*What to work on:*
Output a verbatim copy of the data, cut off after the line that contains "scene.camera = cam".

━━━━

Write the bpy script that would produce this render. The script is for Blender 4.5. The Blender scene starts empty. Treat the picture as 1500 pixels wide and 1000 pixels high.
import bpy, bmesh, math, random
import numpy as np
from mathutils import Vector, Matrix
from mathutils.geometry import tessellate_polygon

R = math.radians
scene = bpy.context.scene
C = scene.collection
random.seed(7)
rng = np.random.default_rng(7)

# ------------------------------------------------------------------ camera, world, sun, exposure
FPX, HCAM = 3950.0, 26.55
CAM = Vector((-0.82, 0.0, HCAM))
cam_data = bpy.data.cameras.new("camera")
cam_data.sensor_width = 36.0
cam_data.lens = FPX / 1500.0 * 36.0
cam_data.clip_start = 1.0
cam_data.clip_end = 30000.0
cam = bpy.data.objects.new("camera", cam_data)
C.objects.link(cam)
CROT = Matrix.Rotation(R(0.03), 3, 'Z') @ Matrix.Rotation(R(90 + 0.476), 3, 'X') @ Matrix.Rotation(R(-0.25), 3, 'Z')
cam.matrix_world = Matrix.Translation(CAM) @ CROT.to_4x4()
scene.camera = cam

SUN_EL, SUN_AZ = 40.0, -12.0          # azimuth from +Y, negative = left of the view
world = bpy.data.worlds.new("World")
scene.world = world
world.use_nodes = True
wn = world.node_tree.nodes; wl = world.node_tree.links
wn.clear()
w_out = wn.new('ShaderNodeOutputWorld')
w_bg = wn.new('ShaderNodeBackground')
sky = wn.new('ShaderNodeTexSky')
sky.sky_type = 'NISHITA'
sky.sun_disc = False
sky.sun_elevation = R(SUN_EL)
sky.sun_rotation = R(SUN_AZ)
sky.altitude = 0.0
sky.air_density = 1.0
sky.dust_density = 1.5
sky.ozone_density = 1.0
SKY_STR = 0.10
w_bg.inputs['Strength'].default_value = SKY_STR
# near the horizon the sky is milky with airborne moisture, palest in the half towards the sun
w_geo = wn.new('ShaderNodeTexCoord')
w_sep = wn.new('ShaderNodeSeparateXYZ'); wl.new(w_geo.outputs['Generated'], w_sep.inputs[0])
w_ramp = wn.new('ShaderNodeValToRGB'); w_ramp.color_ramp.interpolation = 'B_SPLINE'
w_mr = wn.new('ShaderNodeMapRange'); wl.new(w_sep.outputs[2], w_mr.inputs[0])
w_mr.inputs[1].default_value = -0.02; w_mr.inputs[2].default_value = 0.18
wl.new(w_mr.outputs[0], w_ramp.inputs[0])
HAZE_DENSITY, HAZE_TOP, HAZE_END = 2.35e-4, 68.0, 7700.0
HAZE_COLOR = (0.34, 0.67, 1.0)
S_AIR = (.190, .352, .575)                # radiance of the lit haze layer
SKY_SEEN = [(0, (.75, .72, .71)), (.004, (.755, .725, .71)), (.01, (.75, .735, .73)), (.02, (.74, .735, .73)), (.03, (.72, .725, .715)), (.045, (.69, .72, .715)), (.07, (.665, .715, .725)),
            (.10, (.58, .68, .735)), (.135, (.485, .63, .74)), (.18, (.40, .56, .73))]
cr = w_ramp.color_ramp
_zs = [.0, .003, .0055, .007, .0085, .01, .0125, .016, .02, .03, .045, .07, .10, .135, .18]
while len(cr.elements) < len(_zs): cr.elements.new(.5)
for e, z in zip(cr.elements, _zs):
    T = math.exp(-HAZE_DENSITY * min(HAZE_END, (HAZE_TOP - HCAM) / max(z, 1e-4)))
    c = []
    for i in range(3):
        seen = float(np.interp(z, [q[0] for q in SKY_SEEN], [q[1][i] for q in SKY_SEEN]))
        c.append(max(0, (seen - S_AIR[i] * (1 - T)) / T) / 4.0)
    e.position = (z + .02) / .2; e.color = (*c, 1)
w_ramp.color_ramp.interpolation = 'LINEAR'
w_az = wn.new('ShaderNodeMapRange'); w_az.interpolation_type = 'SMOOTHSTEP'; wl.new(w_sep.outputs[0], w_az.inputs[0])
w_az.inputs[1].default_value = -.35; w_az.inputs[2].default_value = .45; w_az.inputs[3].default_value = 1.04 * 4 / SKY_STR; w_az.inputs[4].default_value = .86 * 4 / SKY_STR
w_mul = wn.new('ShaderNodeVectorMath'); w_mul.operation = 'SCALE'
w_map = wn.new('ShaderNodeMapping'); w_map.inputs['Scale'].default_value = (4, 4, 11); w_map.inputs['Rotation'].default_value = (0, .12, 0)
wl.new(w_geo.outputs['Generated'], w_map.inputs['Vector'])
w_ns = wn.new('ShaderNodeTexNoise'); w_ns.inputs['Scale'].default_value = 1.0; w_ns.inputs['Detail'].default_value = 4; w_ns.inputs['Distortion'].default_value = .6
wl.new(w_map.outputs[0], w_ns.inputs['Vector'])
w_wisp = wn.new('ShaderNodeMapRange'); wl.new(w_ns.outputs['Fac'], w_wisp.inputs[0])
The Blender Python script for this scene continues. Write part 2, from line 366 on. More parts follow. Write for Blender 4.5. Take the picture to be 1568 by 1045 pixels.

━━━━

*Exercise response:*
Write the bpy script that would produce this render. The script is for Blender 4.5. The Blender scene starts empty. Treat the picture as 1500 pixels wide and 1000 pixels high.
import bpy, bmesh, math, random
import numpy as np
from mathutils import Vector, Matrix
from mathutils.geometry import tessellate_polygon

R = math.radians
scene = bpy.context.scene
C = scene.collection
random.seed(7)
rng = np.random.default_rng(7)

# ------------------------------------------------------------------ camera, world, sun, exposure
FPX, HCAM = 3950.0, 26.55
CAM = Vector((-0.82, 0.0, HCAM))
cam_data = bpy.data.cameras.new("camera")
cam_data.sensor_width = 36.0
cam_data.lens = FPX / 1500.0 * 36.0
cam_data.clip_start = 1.0
cam_data.clip_end = 30000.0
cam = bpy.data.objects.new("camera", cam_data)
C.objects.link(cam)
CROT = Matrix.Rotation(R(0.03), 3, 'Z') @ Matrix.Rotation(R(90 + 0.476), 3, 'X') @ Matrix.Rotation(R(-0.25), 3, 'Z')
cam.matrix_world = Matrix.Translation(CAM) @ CROT.to_4x4()
scene.camera = cam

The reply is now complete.